Aug 26, 2009 8:28:25 AM

By Michelle Brutlag Hosick
The NCAA News

This is the second in a series of articles to review Division I proposals for the 2009-10 legislative cycle.

Women’s volleyball student-athletes would no longer be allowed to transfer and immediately compete if the Division I Legislative Council adopts a Mountain West Conference proposal.

About this series
A review of Division I proposals for the 2009-10 legislative cycle.

PART 1 Financial aid

PART 2 Eligibility

Upcoming
PART 3 Personnel

PART 4 Recruiting

PART 5 Other proposals

The proposal is among several related to Bylaw 14 that the Council will review initially in January.

The Mountain West proposal notes that Academic Progress Rates in women’s volleyball are suffering in part because of the frequency of transfers. The APR measures academic performance by assigning value to student-athletes who are eligible and retained at their institutions. Mountain West officials believe that discouraging transfer, as Proposal No. 2009-65 would do, would require student-athletes to make more thoughtful decisions when making an initial college choice.

The proposal also aims to reduce recruiting improprieties that the Mountain West claims arise when women’s volleyball student-athletes play on club teams outside the NCAA championship season.
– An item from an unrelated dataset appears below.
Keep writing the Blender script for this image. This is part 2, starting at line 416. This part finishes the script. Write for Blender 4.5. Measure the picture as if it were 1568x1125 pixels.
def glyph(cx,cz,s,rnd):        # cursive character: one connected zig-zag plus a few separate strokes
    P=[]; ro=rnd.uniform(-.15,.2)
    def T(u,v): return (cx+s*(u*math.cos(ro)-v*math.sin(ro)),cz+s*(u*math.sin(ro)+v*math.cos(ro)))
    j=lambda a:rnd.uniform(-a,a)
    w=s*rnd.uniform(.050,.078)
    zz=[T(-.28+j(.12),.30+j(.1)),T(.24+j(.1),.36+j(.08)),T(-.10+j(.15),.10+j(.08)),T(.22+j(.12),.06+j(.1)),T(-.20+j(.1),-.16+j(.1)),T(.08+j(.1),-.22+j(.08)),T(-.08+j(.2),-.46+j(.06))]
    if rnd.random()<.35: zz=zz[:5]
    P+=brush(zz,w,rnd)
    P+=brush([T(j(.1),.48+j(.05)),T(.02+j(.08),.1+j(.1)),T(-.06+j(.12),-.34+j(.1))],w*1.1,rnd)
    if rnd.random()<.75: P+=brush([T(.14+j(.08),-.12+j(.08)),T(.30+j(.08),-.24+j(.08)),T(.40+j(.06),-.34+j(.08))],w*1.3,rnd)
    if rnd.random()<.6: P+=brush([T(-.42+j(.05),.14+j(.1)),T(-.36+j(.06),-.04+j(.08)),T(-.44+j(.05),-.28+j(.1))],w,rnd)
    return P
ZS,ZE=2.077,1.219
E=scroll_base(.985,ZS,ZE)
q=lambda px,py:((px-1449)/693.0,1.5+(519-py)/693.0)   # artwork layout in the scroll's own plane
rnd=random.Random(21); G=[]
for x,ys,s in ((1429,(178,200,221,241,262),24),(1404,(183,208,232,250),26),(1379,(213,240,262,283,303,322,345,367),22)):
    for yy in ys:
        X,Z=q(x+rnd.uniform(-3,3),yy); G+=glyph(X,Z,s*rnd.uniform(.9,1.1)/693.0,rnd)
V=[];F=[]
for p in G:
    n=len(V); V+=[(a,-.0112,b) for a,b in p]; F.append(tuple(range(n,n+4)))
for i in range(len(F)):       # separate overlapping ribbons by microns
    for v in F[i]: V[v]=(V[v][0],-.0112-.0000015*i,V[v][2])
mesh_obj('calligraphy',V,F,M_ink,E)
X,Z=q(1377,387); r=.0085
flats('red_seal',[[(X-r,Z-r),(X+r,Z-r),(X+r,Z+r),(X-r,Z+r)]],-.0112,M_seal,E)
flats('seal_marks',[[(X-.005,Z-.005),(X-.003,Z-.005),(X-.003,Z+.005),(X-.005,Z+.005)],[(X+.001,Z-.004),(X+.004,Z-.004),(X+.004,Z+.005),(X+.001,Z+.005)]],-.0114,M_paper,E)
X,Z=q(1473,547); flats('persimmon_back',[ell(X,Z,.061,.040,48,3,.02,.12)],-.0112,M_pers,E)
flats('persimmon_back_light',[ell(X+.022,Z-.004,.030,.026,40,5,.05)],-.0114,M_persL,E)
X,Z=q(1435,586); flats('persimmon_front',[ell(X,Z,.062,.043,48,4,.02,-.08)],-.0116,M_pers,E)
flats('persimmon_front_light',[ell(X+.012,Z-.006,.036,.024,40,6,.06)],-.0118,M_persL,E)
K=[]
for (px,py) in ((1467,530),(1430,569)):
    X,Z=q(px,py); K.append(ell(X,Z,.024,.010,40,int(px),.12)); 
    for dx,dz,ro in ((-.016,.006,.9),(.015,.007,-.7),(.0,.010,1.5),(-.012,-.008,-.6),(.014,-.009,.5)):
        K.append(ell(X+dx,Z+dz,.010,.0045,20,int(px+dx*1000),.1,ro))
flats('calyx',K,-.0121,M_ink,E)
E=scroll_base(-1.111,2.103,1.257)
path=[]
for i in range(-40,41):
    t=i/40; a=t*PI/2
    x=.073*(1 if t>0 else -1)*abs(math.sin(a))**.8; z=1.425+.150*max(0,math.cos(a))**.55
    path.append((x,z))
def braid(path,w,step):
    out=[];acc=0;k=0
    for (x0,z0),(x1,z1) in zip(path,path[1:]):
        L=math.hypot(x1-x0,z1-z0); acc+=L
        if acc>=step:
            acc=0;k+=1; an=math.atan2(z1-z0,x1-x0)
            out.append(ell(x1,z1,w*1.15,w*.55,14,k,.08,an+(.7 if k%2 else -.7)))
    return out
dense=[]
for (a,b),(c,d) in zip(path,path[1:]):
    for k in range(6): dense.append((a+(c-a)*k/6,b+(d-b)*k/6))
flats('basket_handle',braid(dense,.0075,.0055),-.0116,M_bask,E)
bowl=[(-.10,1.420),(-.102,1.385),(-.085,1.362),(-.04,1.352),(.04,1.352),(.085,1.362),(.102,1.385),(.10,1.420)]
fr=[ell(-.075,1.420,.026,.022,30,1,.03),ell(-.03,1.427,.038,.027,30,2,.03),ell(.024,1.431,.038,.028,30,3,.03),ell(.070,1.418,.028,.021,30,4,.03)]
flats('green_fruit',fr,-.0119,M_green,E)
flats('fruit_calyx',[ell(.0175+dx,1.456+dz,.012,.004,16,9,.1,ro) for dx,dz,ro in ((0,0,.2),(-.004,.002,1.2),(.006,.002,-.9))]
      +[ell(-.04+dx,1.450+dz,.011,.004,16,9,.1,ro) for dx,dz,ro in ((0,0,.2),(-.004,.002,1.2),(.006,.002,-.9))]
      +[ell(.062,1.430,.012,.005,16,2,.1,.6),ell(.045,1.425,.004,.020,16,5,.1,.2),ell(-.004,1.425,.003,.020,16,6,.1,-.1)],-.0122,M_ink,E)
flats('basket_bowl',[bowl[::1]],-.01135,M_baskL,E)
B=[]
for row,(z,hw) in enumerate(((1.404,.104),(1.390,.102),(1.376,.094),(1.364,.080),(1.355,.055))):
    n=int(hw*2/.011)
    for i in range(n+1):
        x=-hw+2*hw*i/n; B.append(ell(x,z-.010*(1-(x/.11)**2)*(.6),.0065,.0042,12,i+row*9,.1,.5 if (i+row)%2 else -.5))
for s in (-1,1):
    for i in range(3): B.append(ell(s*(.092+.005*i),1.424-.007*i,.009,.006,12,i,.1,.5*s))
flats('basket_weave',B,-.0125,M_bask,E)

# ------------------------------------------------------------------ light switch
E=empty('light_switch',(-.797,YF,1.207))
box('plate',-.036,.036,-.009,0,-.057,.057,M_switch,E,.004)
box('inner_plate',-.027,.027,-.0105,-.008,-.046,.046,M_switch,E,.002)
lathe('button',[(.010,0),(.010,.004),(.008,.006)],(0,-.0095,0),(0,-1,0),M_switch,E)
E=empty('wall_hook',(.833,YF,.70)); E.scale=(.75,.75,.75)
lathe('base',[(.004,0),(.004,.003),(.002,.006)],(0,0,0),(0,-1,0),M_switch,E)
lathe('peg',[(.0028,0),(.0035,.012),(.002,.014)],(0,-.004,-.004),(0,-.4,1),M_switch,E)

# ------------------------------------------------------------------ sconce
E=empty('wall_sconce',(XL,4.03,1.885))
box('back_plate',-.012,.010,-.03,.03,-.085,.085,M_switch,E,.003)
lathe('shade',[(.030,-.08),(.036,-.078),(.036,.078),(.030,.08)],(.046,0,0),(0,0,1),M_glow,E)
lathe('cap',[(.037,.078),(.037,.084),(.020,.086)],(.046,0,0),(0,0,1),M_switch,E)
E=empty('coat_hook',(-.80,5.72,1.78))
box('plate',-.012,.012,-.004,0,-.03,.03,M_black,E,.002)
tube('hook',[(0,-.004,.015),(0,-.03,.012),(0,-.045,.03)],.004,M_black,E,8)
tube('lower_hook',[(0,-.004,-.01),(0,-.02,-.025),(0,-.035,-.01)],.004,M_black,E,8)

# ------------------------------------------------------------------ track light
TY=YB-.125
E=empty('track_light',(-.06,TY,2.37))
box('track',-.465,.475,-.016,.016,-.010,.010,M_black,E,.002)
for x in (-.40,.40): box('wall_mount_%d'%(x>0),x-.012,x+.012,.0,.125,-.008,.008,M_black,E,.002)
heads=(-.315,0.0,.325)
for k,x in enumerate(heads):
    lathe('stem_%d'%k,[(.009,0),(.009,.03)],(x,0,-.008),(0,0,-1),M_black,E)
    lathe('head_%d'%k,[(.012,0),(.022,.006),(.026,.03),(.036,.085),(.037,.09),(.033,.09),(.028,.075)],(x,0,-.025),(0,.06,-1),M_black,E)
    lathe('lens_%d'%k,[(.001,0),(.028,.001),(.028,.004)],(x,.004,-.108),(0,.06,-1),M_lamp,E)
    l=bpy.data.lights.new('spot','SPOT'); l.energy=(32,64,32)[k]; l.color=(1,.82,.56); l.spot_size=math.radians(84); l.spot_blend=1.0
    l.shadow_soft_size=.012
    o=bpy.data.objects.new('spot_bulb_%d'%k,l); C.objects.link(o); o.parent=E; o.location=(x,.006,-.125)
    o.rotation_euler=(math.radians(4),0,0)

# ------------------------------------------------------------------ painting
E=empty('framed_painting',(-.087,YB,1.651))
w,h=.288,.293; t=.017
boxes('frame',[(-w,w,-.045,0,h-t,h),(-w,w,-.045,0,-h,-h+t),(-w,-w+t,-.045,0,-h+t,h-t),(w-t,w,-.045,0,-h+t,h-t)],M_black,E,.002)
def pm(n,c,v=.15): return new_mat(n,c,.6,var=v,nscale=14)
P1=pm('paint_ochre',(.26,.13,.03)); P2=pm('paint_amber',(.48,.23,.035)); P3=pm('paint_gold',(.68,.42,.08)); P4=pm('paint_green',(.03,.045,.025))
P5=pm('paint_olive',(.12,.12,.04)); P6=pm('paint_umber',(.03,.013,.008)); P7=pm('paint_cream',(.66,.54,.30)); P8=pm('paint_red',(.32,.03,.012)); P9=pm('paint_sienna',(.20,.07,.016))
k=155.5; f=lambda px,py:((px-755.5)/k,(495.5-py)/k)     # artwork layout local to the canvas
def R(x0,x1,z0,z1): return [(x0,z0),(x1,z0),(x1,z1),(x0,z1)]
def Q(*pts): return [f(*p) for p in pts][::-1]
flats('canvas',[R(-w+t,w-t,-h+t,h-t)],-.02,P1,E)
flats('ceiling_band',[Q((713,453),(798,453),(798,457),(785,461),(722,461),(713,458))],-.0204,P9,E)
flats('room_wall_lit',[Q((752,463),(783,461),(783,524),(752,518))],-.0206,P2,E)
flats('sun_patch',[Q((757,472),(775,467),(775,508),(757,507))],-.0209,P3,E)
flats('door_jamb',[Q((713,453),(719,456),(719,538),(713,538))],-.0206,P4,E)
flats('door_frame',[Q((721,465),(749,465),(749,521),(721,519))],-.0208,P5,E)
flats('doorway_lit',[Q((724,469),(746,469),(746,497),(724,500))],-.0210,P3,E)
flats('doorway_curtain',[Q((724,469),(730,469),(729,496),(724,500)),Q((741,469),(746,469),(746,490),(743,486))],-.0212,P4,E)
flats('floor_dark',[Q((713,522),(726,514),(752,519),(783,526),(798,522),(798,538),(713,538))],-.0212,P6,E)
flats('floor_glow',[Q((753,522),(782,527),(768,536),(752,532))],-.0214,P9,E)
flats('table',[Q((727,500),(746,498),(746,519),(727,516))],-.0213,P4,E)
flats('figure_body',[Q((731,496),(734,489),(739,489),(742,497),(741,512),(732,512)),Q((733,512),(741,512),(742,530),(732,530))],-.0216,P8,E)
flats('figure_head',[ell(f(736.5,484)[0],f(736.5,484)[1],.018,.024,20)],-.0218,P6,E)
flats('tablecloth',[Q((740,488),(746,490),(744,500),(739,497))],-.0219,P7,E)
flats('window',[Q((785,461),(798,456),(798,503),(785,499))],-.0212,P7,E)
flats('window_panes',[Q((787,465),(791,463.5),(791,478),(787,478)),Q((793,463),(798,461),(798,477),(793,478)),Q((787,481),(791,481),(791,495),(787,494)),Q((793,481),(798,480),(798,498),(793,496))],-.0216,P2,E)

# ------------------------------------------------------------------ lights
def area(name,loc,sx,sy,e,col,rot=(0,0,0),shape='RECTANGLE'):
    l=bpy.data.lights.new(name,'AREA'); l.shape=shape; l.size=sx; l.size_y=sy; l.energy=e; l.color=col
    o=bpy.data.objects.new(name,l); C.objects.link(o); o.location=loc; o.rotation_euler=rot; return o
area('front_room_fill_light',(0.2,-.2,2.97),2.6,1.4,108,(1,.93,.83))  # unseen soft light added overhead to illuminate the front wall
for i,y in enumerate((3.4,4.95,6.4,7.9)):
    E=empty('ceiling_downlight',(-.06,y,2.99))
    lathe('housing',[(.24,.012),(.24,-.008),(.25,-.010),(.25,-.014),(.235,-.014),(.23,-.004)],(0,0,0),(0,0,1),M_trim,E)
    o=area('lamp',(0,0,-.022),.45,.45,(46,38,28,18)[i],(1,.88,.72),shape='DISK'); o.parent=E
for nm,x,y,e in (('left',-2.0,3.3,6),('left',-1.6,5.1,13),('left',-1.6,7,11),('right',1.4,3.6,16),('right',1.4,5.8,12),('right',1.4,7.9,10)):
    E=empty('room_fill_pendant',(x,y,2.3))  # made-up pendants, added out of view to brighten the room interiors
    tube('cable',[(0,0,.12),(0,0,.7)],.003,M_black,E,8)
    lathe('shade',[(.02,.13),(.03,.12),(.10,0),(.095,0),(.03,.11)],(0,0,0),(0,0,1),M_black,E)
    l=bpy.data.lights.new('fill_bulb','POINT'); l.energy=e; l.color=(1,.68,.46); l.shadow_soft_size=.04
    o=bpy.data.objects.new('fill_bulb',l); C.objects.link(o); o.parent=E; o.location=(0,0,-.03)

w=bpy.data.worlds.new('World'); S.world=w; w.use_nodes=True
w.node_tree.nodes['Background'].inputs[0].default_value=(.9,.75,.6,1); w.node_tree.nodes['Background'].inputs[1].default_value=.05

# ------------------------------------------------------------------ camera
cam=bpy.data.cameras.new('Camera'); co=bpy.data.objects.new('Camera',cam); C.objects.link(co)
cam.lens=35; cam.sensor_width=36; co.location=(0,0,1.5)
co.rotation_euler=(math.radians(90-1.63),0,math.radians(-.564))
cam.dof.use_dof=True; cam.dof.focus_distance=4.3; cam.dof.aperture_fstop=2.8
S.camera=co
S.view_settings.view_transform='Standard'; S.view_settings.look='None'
Currently, most student-athletes are allowed to transfer once in their four-year athletics career and compete immediately upon arrival at their second institution. However, student-athletes in baseball, basketball, Football Bowl Subdivision football and men’s ice hockey must sit out a year after transferring. Baseball was added to the list recently, the result of an investigation into improving academic performance in that sport. Shortly after an extensive package of reforms – including the elimination of the one-time transfer exception – was adopted in baseball, APRs began to improve.

 

Other proposals

Another significant proposal comes from the Academics Cabinet and would add requirements to nontraditional coursework done by prospective student-athletes. Proposal No. 2009-64 would require regular interaction between the student and the instructor for teaching, evaluating and assistance in courses used to meet core-course requirements. The measure also would require nontraditional courses to have a defined time for completion.

The cabinet sponsored the proposal as an initial step in its comprehensive review of nontraditional coursework. The cabinet members felt that regular interaction and a specific timeline for completion would help prospective student-athletes be more prepared for college work.

Other proposals of note:

  • No. 2009-60, which would make the Division I Initial-Eligibility Waivers Committee the final appellate body for initial-eligibility waivers and the Division I Progress-Toward-Degree Waivers Committee the final appellate body for progress-toward-degree waivers.
  • No. 2009-63, which would allow student-athletes to participate in one alumni game, one fund-raising activity or one celebrity sports activity per season without losing a season of competition, provided the event is exempt from the institution’s maximum number of contests or dates of competition.
  • No. 2009-66, which would close a loophole that allows tennis student-athletes to receive financial aid from one institution and compete for a second institution during the same academic year. The proposed change would make transfers after the first term of the academic year ineligible for competition until the following academic year if the student-athlete received aid or competed at the first institution.